Follow us on:   

Putin meets Bangladeshi PM in Moscow
January 15, 2013, 3:34 pm

Bangladesh

Bangladesh Prime Minister, Sheikh Hasina. [Getty Images]

The Bangladesh Prime Minister, Sheikh Hasina, is visiting Moscow for talks with Russian President Vladimir Putin.

It is the first time the head of Bangladesh has visited Moscow since 1972 when Sheikh Mujibur Rahman first visited the Soviet Union.

Putin expressed his hope that the documents signed during the meeting will foster the bilateral relations.

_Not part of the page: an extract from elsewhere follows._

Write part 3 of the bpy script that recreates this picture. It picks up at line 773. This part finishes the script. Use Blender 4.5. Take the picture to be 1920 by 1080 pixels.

“Our colleagues have prepared a set of agreements and contracts for your visit; they will be a major step in the development of relations between our countries,” Putin said at the beginning of the meeting.

Russia has agreed to provide $500 million State Export Credit to Bangladesh to finance the preparatory stage of the Bangladeshi Rooppur Nuclear Power Plant.

The two sides have also signed an agreement to establish a Bangladeshi information agency on atomic energy.

The total cost of the nuclear plant construction is estimated to amount to $2 billion and will be finished by 2020-2021.

“This will be Bangladesh’s first nuclear plant and mark their admission into that select club of nuclear powered states,” says Mark Sleboda, Senior Lecturer and Researcher in the International Relations Department at Moscow State University.

By the same token Russia will provide Bangladesh with $1 billion to purchase Russian military equipment.

“For Russia, the visit of Bangladeshi Prime Minister Sheikh Hasina and the inked deals on loans to Bangladesh for defense purchases….must be seen in the context of Russia’s new foreign policy strategy during President Putin’s third term in office of an Asian Pivot,” Sleboda told The BRICS Post.

Overall the parties have signed six memorandums of understanding in different spheres.

The countries will work together on terrorism, law and justice, education and science and culture, along with co-operation in agriculture.

“This wise refocus of foreign policy attention away from a stagnant and debt-ridden Europe, mired in economic and political crises, has already been evidenced by Putin’s focus on the Eurasian Union,” added Sleboda.

Sheikh Hasina is also due to meet the Director General of Russia’s State Atomic Energy Corporation (ROSATOM), Sergey Kirienko.

She will later visit the Kremlin museum and the office of Gazprom.

Bilateral trade between Russia and Bangladesh is showing positive dynamics.

“We had more than 60 per cent growth the year before last and over 20 per cent growth last year. That is very good,” said Vladimir Putin.

The talks were also crowned with the announcement of Bangladeshi plans to join the Shanghai Cooperation Organisation as an observer – Russia has supported the initiative.

In turn Bangladesh would support Russia to become an observer state with the South Asian Association for Regional Cooperation.

The two countries established diplomatic relations in 1972 when Bangladesh announced independence.